Imperial Spain, 1469-1716Imperial Spain, 1469-1716 by J.H. Elliott

My rating: 4 of 5 stars

Already by the end of the sixteenth century many Spaniards seem to have been gripped by that sense of fatalism which would prompt the famous pronouncement of a Junta of theologians in the reign of Philip IV. Summoned to consider a project for the construction of a canal linking the Manzanares and the Tagus, it flatly declared that if God had intended the rivers to be navigable, He would have made them so.

For Anglophone readers interested in the history of Spain, this book is invaluable. Elliott has here accomplished a real feat, of research, of writing, and of analysis. The book ably navigates that forbidding passage between simplifying popular accounts and unreadable scholarly monographs, managing to be both a work of serious intellectual synthesis and an absorbing account of Spain’s history.

Elliott has an astounding ability to seamlessly combine many disparate threads into the same narrative. He pays close attention to economic history: crop yields, interest rates, inflation and deflation, the debasement of currency, the balance of trade, tariffs and regulations. He incorporates social and cultural shifts: changing religious attitudes, demographic trends, class tensions, intellectual movements. And yet he also does not neglect the superlative individuals: Ferdinand and Isabella, Charles V, Philip II, the Conde Duque, among others. The only thing conspicuously absent was military history, which suited me just fine.

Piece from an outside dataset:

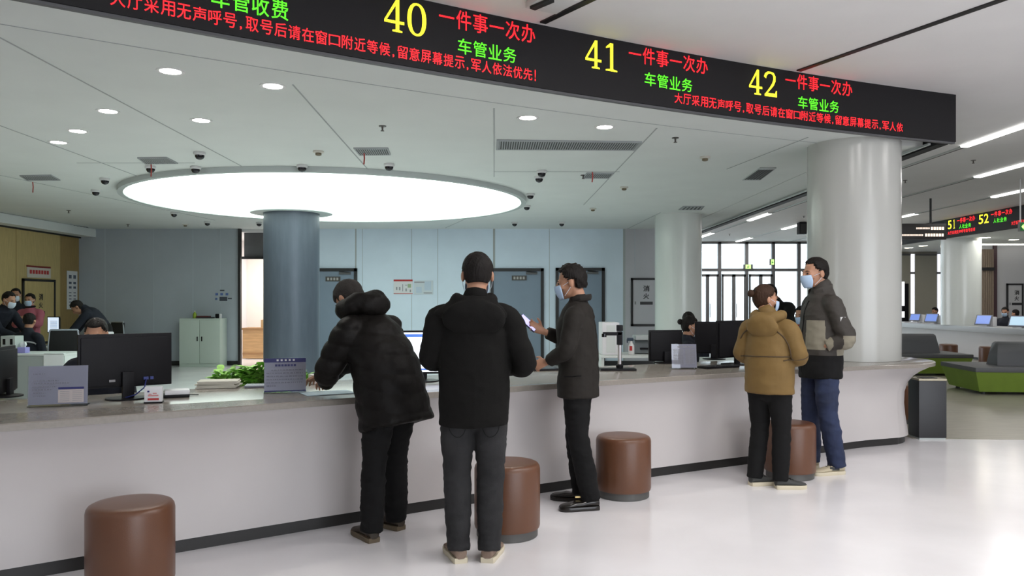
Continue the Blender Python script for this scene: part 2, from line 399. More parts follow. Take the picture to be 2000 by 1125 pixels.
def put(name, body, x0, x1, z0, z1, m, bold=.004, gap=.12, refh=False):
    s0, s1 = sign_s(x0), sign_s(x1); items = []
    if body in ('40', '41', '42'):
        w = (s1-s0)/2
        for i, ch in enumerate(body): items.append((G[ch], s0+w*i+w*.02, s0+w*(i+1)-w*.02, z0, z1))
        if body == '42': items.append((G['_'], *items[-1][1:]))
    else:
        wd = [.5 if ch in ',!' else 1 for ch in body]; tot = sum(wd)-.05; s = s0
        for ch, k in zip(body, wd):
            w = (s1-s0)/tot*k; e = gap/2*w; a, b = z0, z1
            if ch == '一': a, b = z0+(z1-z0)*.46, z0+(z1-z0)*.55
            if ch == ',': a, b = z0-.02*(z1-z0), z0+(z1-z0)*.22; items.append((text_geo(',', .02), s+w*.3, s+w*.6, a, b)); s += w; continue
            if ch == '!': items.append((text_geo('!', .02), s+w*.35, s+w*.6, a, b)); s += w; continue
            if ch == '口': a, b = z0+(z1-z0)*.05, z0+(z1-z0)*.86
            items.append((text_geo(ch, bold), s+e, s+w-e, a, b)); s += w
    return lettering(name, items, lambda u, v: sign_pt(u, v), m, t)
zn = zrow(790, 4, 64, 1175, 80, 138); zr = zrow(905, 24, 58, 1635, 155, 186); zg = zrow(910, 77, 105, 1570, 189, 214); zb = zrow(565, 52, 77, 970, 120, 145)
put('lettering', '40', 748, 835, *zn, M_yel); put('lettering', '41', 1141, 1211, *zn, M_yel); put('lettering', '42', 1461, 1519, *zn, M_yel)
for a, b in ((855, 1045), (1226, 1382), (1532, 1664)): put('lettering', '一件事一次办', a, b, *zr, M_red)
for a, b in ((892, 1008), (1257, 1352), (1557, 1638)): put('lettering', '车管业务', a, b, *zg, M_grn)
put('lettering', '车管收费', 410, 563, zg[0], zg[1]+.012, M_grn)
LONG = '大厅采用无声呼号,取号后请在窗口附近等候,留意屏幕提示,军人依法优先!'
put('lettering', LONG, 213, 1049, *zb, M_red); put('lettering', LONG[:-4], 1316, 1763, *zb, M_red)
# the display that turns the corner and runs back along the aisle
t2 = thing('led_display', 'black back edge of the display that runs away from the corner behind the counter column', 'display', (SX1, sign_y(SX1)+.10, 0))
MB().box((-.06, 9.2, (H+HO)/2-.01), (.12, 18.3, SH+.0)).obj('housing', M_led, t2)
MB().box((-.20, 9.2, H-.005), (.03, 18.3, .02)).obj('bottom_rail', M_rim, t2)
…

Although the story of Spain during this time was heavily interwoven with both the New World and the rest of Europe, Elliott’s focus doesn’t stray from the Iberian peninsula. He gives only the most cursory account of the Spanish conquest of the Americas, and only mentions the struggles of Charles V against the Protestant Reformation. For those looking for a history of Spanish colonization, this book will therefore be disappointing. I must also add that Elliott’s judgment is at its worst in his brief section on the conquistadores. He describes them as glorious conquering heroes of a barren civilization, which I cannot abide in the light of the destruction and exploitation that followed in their wake.

Keeping those exceptions in mind, this book is a superlative account of this period of Spanish history. The competing centrifugal and centralizing forces at play, the conflicting traditions of Castilian and Aragonese governments, the infinitely subtle machinations of power, the gradual emergence of a national identity, the meteoric rise of the Spanish Empire, the cruel, grinding decline that followed, the heroic and hapless individuals struggling with forces beyond their control—all this is related with brevity, insight, and power.

It is difficult not to see the whole story as a morality play writ large. What with the ruthless exploitation of the treasure mines of the New World, the expulsion of the Jews and the Moors, the obsession with purity of blood, and the alignment of religious orthodoxy with central power, it seems as if the collapse of the grand but hollow edifice was the inevitable result of intolerance and folly. But even if we can learn some valuable lessons from this history, it is important to remember that the story is not so simple, and many decisions which in retrospect seem obviously foolish were at the time fairly reasonable (though of course many weren’t).

In short, I heartily recommend this book to anyone interested in this fascinating time and place. It could hardly be better.